Setting aside old enmities was less compelling than the manufacture of new ones. British politicians, including many supporters of EU membership, had not internalised the foundational moral argument for European integration – the ambition to use politics to resolve differences that had formerly been settled by war. When the remain campaign made the case in those terms, the leave side easily shut it down as hysterical fearmongering.

The one part of the UK where it made sense to speak of Europe as a peace project, more than just a trading bloc, was the part that had recent memory of inter-communal bloodshed. It might have been possible to make a treaty like the Good Friday agreement if Britain and Ireland had not both been EU members, but it would have been much harder. It was hard enough when they were.

That observation is not made to insert a remainer lament into the 25th anniversary celebrations. The point is about two conceptions of politics. One is a game where victory goes to whichever side most thoroughly destroys the credibility of their opponent. The other is a painstaking problem-solving exercise where success is eked out on slivers of common ground between apparently irreconcilable forces. The problem-solvers see democratic politics, conducted within recognised parameters of decency, as society’s guarantee against civil strife. The game-players treat politics as an extended metaphor of all-out war.

Sunak and Starmer style themselves as problem-solvers, as professionals and pragmatists, as antidotes to incompetence, tribalism and dogma. But they campaign as game-players. Starmer deploys attack ads casting Sunak as an apologist for paedophiles.
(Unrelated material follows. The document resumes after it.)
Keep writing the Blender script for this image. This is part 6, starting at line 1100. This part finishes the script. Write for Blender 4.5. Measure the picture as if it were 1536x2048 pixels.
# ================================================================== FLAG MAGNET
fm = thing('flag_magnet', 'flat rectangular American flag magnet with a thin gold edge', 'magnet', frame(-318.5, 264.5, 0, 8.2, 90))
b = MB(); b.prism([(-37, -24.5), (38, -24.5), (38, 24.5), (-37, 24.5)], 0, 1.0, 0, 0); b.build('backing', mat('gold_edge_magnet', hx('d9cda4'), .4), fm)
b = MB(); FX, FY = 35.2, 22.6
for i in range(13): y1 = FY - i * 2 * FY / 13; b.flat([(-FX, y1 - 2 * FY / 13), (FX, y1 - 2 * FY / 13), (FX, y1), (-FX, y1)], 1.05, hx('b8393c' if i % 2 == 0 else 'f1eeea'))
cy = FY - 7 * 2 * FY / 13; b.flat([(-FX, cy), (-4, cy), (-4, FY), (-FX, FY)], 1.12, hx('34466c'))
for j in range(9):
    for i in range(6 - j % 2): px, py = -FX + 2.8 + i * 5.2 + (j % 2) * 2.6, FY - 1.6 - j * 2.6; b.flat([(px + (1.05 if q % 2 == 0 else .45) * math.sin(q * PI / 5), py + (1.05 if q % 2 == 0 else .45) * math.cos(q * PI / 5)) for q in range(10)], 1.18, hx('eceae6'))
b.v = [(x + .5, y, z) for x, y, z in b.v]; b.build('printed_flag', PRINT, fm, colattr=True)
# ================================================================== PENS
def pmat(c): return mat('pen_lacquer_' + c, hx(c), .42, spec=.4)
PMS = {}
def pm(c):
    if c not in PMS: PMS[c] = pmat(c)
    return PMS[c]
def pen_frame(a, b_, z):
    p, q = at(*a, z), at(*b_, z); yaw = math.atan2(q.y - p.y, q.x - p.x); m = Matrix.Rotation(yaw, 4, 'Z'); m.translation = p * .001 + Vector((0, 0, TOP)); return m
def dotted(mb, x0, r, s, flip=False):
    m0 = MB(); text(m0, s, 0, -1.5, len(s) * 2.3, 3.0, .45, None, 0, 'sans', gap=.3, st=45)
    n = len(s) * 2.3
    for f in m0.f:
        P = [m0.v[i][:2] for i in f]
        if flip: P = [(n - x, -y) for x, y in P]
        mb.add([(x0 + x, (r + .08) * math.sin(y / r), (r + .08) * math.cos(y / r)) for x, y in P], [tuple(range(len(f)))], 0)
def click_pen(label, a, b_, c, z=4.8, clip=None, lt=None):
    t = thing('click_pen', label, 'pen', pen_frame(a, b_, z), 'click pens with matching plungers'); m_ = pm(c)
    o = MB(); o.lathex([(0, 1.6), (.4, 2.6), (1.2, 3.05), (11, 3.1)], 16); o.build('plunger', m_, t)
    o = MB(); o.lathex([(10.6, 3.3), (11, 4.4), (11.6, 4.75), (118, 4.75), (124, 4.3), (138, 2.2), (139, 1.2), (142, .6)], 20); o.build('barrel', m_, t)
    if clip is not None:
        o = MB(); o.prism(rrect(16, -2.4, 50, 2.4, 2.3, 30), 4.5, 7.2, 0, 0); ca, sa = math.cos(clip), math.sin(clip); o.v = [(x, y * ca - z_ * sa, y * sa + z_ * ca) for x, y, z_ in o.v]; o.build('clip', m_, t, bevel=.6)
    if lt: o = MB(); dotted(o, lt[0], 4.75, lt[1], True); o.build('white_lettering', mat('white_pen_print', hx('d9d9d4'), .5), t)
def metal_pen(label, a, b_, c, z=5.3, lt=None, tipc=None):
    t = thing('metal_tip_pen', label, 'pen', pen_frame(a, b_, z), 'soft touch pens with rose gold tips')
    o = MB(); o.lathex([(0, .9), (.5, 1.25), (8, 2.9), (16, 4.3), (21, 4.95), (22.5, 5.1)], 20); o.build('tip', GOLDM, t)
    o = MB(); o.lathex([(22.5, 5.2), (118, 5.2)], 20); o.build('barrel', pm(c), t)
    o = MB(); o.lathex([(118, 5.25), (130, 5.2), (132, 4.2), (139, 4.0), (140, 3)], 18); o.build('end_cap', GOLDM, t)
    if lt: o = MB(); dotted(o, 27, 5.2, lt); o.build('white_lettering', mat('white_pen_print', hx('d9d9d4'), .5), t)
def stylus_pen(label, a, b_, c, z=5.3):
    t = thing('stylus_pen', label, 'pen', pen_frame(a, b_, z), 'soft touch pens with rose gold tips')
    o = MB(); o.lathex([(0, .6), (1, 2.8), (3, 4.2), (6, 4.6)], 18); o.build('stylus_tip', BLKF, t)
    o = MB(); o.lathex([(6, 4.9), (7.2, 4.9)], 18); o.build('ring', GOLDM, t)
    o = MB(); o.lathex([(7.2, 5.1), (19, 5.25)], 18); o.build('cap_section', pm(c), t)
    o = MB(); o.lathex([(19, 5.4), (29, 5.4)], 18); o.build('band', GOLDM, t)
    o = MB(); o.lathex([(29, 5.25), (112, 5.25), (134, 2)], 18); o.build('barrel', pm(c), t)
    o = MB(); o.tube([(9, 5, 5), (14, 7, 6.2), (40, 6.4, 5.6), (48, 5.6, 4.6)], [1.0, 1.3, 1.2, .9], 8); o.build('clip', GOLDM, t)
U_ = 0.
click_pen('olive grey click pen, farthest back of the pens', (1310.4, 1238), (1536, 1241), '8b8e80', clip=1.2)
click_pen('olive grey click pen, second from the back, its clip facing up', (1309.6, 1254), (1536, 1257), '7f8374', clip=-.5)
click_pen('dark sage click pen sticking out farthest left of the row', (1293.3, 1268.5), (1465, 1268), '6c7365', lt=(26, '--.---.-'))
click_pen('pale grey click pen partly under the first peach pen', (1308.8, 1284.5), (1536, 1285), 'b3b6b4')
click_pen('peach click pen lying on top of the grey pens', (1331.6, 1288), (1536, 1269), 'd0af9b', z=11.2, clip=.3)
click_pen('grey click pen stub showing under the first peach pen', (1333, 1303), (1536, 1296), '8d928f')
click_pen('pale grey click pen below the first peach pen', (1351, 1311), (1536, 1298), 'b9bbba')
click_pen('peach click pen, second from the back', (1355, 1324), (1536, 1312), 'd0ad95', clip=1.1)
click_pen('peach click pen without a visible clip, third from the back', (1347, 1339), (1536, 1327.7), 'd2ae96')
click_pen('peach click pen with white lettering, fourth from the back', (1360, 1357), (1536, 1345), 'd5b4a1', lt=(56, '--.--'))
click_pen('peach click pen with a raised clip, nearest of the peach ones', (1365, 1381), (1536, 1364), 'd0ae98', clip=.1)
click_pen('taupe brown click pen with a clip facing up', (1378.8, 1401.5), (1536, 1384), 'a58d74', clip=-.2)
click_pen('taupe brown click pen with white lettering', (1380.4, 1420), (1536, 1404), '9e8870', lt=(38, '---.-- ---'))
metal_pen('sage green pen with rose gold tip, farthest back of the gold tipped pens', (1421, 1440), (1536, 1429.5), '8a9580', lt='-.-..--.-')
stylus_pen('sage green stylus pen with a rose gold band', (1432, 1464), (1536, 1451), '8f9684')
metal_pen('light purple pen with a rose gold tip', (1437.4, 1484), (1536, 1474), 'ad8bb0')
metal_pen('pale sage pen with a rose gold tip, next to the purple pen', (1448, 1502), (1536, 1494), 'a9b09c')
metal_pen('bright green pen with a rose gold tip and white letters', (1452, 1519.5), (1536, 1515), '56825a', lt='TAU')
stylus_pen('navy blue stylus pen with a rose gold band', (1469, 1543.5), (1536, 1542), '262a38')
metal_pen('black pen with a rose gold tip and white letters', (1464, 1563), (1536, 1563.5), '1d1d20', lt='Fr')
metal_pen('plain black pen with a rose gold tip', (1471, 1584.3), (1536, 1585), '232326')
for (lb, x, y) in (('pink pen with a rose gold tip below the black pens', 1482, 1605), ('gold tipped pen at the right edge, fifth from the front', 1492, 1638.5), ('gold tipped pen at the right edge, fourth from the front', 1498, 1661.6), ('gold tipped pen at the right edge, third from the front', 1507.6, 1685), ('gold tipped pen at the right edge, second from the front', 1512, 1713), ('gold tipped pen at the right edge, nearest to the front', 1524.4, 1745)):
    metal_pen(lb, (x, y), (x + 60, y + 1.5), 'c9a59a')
The flagship of Sunak’s legislative programme is a bill with no viable purpose except to prove that Conservatives will be more reliably hostile to immigrants than Labour.

Maybe this stuff works. Maybe posters that punch below the belt and race-baiting statutes are the only things that can shift the dial when voters are in a slump of cynical torpor. In that case the dirtiest tactics make good politics, in one sense of the word.

But it is a long way from “the very best of what our politics can achieve”, which is the praise that Starmer lavished on the Good Friday agreement when marking the anniversary. Nor is it an exemplar of “compromise, bravery and political imagination”, which was Sunak’s verdict.

The prime minister and leader of the opposition are alike in recognising that politics should be noble in principle, but alike also in lacking the charisma – or is it the courage? – to make that principle the basis of their pitch to the country. Sunak and Starmer both owe their positions to a shift in the political mood, a change in the wind that seemed to carry an appetite for more serious leadership, for restoration of politics that actually solves problems. Instead they only look serious about playing the game.